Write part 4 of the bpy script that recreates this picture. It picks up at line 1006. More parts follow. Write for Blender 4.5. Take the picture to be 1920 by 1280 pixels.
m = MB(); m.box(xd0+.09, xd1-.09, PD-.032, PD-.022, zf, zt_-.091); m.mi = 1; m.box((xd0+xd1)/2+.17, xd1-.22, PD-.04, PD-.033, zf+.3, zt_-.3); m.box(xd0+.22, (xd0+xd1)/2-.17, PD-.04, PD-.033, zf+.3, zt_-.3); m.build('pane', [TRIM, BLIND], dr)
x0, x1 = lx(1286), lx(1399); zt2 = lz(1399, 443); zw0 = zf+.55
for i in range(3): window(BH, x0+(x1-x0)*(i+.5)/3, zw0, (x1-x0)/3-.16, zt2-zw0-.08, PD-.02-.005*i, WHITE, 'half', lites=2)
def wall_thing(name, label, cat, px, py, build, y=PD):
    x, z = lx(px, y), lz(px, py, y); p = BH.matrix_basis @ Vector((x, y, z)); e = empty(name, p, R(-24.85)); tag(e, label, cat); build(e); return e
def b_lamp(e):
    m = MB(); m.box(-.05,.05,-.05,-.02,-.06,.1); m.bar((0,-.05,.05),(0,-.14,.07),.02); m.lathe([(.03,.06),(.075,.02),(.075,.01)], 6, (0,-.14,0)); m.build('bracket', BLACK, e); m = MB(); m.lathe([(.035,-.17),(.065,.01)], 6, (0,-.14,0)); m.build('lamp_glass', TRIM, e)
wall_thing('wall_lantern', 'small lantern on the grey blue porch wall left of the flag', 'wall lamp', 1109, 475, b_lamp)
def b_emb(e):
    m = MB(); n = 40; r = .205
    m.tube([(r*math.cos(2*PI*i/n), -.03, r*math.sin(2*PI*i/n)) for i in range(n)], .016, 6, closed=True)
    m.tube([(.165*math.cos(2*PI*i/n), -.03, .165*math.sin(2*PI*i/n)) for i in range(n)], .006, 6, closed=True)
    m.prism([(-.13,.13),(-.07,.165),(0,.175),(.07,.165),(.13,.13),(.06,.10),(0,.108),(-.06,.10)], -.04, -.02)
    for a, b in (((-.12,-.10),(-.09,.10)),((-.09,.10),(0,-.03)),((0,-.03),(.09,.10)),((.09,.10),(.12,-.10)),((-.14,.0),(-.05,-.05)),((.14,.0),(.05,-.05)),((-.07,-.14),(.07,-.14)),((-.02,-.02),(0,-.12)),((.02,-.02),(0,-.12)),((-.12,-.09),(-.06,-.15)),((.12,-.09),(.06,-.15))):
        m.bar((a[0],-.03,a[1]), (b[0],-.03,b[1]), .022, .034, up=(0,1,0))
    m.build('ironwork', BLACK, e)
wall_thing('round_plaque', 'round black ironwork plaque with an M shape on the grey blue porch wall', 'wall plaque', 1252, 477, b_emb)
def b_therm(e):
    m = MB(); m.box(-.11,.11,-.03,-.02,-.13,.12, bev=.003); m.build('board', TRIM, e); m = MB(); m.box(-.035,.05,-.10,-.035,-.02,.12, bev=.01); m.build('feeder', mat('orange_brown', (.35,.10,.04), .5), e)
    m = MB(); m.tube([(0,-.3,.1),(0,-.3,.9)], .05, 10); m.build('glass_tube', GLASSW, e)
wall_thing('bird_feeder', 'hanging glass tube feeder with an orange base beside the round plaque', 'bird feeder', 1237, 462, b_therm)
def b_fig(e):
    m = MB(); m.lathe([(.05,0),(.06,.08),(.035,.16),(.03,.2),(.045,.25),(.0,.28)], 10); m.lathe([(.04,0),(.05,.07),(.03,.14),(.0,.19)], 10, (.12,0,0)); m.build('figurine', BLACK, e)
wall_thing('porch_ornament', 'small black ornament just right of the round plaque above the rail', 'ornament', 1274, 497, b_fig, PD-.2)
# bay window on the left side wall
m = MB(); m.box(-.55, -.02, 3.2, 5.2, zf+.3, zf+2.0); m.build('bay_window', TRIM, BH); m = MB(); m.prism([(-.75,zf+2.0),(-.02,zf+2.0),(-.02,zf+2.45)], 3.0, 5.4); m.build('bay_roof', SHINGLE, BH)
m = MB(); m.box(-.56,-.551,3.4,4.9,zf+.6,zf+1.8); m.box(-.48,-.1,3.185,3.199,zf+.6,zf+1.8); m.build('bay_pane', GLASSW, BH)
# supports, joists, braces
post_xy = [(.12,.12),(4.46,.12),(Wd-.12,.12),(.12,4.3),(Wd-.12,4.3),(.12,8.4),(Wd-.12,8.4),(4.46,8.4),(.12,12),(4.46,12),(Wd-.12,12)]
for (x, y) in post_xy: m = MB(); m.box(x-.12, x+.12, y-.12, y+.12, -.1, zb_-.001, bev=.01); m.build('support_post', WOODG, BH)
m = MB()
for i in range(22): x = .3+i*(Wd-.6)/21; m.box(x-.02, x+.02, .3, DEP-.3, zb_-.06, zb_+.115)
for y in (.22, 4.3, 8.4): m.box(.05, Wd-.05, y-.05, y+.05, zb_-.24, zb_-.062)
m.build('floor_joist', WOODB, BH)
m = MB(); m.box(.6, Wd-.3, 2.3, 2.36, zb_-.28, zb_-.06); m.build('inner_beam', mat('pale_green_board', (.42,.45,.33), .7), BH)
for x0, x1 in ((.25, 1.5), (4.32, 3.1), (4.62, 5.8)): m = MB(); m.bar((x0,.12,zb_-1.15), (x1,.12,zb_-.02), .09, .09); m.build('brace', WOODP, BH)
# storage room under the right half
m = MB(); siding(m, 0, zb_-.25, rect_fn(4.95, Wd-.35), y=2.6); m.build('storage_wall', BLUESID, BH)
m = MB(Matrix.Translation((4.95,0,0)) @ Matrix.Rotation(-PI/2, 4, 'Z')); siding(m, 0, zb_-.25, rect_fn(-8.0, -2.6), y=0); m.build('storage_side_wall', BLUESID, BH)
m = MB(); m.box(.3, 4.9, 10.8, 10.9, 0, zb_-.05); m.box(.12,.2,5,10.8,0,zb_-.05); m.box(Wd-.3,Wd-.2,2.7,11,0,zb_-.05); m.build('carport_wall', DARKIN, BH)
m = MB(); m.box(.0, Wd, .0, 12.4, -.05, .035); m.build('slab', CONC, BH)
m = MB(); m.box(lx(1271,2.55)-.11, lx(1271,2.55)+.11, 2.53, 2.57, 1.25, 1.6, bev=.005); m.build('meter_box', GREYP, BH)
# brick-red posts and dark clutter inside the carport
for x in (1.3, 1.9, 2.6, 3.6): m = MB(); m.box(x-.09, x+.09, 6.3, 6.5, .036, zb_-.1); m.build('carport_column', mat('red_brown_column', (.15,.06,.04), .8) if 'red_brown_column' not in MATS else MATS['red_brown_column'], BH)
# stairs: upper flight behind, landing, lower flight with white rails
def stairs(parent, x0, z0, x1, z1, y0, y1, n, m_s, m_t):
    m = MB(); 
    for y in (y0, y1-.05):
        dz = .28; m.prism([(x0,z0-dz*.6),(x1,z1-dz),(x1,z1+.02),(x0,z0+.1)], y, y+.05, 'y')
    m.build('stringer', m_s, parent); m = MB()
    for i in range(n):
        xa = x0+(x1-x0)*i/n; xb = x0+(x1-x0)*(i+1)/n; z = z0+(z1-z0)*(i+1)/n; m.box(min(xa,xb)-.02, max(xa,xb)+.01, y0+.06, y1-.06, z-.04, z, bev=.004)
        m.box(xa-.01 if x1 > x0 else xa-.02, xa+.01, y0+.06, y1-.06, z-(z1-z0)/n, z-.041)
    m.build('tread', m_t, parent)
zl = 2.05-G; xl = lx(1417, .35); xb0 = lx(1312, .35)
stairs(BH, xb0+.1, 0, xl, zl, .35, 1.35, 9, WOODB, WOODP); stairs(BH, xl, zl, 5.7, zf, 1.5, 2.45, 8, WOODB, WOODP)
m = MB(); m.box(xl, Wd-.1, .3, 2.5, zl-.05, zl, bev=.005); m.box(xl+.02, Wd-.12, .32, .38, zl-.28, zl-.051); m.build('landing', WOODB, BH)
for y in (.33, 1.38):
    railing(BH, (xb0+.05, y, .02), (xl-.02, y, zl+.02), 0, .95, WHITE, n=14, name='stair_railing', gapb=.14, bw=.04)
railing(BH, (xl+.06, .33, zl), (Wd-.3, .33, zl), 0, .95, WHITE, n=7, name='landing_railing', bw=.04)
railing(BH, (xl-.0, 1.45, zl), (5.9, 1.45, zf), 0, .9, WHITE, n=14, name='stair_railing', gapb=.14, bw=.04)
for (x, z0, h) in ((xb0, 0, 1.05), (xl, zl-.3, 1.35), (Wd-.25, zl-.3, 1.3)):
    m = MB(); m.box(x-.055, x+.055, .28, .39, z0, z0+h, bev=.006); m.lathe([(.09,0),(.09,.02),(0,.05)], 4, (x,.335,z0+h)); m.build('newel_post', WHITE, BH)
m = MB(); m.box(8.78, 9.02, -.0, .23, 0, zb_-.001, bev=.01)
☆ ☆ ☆
What the task asks |
Write out exactly the lines from the line holding "m = MB(); m.box(.3, 4.9, 10.8, 10.9, 0, zb_-.05);" through the last line of the data, and nothing besides those lines.

Solved problem |
m = MB(); m.box(.3, 4.9, 10.8, 10.9, 0, zb_-.05); m.box(.12,.2,5,10.8,0,zb_-.05); m.box(Wd-.3,Wd-.2,2.7,11,0,zb_-.05); m.build('carport_wall', DARKIN, BH)
m = MB(); m.box(.0, Wd, .0, 12.4, -.05, .035); m.build('slab', CONC, BH)
m = MB(); m.box(lx(1271,2.55)-.11, lx(1271,2.55)+.11, 2.53, 2.57, 1.25, 1.6, bev=.005); m.build('meter_box', GREYP, BH)
# brick-red posts and dark clutter inside the carport
for x in (1.3, 1.9, 2.6, 3.6): m = MB(); m.box(x-.09, x+.09, 6.3, 6.5, .036, zb_-.1); m.build('carport_column', mat('red_brown_column', (.15,.06,.04), .8) if 'red_brown_column' not in MATS else MATS['red_brown_column'], BH)
# stairs: upper flight behind, landing, lower flight with white rails
def stairs(parent, x0, z0, x1, z1, y0, y1, n, m_s, m_t):
    m = MB(); 
    for y in (y0, y1-.05):
        dz = .28; m.prism([(x0,z0-dz*.6),(x1,z1-dz),(x1,z1+.02),(x0,z0+.1)], y, y+.05, 'y')
    m.build('stringer', m_s, parent); m = MB()
    for i in range(n):
        xa = x0+(x1-x0)*i/n; xb = x0+(x1-x0)*(i+1)/n; z = z0+(z1-z0)*(i+1)/n; m.box(min(xa,xb)-.02, max(xa,xb)+.01, y0+.06, y1-.06, z-.04, z, bev=.004)
        m.box(xa-.01 if x1 > x0 else xa-.02, xa+.01, y0+.06, y1-.06, z-(z1-z0)/n, z-.041)
    m.build('tread', m_t, parent)
zl = 2.05-G; xl = lx(1417, .35); xb0 = lx(1312, .35)
stairs(BH, xb0+.1, 0, xl, zl, .35, 1.35, 9, WOODB, WOODP); stairs(BH, xl, zl, 5.7, zf, 1.5, 2.45, 8, WOODB, WOODP)
m = MB(); m.box(xl, Wd-.1, .3, 2.5, zl-.05, zl, bev=.005); m.box(xl+.02, Wd-.12, .32, .38, zl-.28, zl-.051); m.build('landing', WOODB, BH)
for y in (.33, 1.38):
    railing(BH, (xb0+.05, y, .02), (xl-.02, y, zl+.02), 0, .95, WHITE, n=14, name='stair_railing', gapb=.14, bw=.04)
railing(BH, (xl+.06, .33, zl), (Wd-.3, .33, zl), 0, .95, WHITE, n=7, name='landing_railing', bw=.04)
railing(BH, (xl-.0, 1.45, zl), (5.9, 1.45, zf), 0, .9, WHITE, n=14, name='stair_railing', gapb=.14, bw=.04)
for (x, z0, h) in ((xb0, 0, 1.05), (xl, zl-.3, 1.35), (Wd-.25, zl-.3, 1.3)):
    m = MB(); m.box(x-.055, x+.055, .28, .39, z0, z0+h, bev=.006); m.lathe([(.09,0),(.09,.02),(0,.05)], 4, (x,.335,z0+h)); m.build('newel_post', WHITE, BH)
m = MB(); m.box(8.78, 9.02, -.0, .23, 0, zb_-.001, bev=.01)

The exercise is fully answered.